Bugs like MDL-11170 cause the cron job to fail silently (unless someone is frequently reading the output of it, which is unlikely). In the case of MDL-11170, the cron job crashed before any backups had the chance to run, which makes this kind of problem dangerous.
Timestamping and recording the running status of the cron job (the same way as with scheduled backups) will allow the detection of an incomplete cron job the next time one is started. This will make it possible to notify the administrators that something is wrong.
2. Every individual cron activity has a race condition, and so any cron activity migt be running simultaneously with itself.
This is a real problem if cron jobs are run very frequently (it ran every minute in my case), and if the server is under heavy load (while running all the nightly cron jobs, in my case).
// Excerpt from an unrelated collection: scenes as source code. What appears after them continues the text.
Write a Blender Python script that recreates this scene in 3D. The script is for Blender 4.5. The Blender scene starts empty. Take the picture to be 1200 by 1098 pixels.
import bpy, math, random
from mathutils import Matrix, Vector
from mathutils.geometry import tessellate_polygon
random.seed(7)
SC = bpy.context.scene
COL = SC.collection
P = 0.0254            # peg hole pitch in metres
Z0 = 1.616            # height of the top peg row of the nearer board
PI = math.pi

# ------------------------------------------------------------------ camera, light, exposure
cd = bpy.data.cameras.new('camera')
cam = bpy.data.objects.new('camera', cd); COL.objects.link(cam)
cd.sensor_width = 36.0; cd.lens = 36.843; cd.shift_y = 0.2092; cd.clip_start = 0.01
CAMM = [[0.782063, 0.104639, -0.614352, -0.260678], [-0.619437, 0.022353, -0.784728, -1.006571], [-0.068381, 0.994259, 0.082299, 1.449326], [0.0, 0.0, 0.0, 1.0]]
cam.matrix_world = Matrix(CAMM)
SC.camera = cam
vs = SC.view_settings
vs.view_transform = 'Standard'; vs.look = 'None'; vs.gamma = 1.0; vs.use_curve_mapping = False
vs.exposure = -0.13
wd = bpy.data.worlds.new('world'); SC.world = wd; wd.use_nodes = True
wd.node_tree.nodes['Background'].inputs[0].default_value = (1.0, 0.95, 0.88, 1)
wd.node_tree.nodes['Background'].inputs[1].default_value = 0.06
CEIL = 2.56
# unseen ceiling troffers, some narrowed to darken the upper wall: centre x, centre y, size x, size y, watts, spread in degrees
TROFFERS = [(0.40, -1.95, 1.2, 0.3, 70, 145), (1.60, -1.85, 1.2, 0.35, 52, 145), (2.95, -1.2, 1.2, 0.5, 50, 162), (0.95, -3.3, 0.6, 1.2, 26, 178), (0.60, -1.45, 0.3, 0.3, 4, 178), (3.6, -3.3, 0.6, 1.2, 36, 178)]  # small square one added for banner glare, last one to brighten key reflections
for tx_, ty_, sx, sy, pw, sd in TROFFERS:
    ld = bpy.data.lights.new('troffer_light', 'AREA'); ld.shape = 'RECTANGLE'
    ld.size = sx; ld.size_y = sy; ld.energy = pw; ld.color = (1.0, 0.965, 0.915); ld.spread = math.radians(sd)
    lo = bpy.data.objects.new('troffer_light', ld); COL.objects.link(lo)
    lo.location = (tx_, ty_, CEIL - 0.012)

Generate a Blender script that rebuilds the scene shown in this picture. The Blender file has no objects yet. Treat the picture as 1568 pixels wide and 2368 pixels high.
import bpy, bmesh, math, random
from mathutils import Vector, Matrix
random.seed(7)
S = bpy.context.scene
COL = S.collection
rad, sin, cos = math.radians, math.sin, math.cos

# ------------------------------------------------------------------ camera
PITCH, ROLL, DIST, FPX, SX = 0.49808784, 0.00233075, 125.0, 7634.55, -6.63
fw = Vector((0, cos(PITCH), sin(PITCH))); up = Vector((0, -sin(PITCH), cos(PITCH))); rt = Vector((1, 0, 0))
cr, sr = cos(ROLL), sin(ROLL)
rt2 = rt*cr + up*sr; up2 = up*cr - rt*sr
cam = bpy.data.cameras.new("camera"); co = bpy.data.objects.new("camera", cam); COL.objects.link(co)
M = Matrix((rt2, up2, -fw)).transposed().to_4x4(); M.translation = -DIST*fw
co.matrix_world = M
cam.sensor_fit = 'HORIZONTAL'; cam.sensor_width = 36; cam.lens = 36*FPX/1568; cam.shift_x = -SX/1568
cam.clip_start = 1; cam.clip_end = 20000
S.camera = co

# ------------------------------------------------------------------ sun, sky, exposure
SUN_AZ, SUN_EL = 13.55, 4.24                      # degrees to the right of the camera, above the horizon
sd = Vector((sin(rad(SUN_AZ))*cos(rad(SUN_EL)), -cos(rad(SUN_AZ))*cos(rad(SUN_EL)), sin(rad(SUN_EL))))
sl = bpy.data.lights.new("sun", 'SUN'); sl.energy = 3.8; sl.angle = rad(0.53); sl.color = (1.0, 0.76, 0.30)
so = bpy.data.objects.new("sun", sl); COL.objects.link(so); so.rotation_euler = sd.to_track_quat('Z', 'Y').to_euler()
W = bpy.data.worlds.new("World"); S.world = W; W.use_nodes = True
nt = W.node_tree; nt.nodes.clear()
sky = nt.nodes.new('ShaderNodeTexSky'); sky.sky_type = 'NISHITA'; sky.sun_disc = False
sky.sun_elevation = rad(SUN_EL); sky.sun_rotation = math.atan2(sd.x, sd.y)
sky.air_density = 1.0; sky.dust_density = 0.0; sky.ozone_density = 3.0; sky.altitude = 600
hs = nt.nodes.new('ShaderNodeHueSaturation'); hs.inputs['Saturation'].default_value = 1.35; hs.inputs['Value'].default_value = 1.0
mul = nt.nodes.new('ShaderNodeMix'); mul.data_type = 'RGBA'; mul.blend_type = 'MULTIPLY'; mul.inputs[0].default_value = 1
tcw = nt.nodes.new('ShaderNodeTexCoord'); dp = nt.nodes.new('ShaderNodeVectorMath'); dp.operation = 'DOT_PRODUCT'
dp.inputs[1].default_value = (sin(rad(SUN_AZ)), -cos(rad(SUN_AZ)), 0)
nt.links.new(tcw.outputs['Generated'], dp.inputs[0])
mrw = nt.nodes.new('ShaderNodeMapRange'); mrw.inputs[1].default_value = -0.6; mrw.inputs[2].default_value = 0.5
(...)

Under these load conditions database requests took extremely long, so long that several cron job invocation inadvertently were synchronized and managed to even start backing up the same individual courses simultaneously.
There are at least three race conditions/critical sections in the code that is supposed to prevent simultaneous backups (the other cron activities have similar ones):
- While checking for a correctly terminated run of backups, in schedule_backup_cron between lines 26 and 47
- While restarting an incorrectly terminated run of backups, betwheen schedule_backup_cron line 36 and the first invocation of schedule_backup_launch_backup line 217
- While backuping each course, in schedule_backup_cron between lines 89 and 137
These sections should be protected from being run by several processes at once with a proper mutual exclusion lock.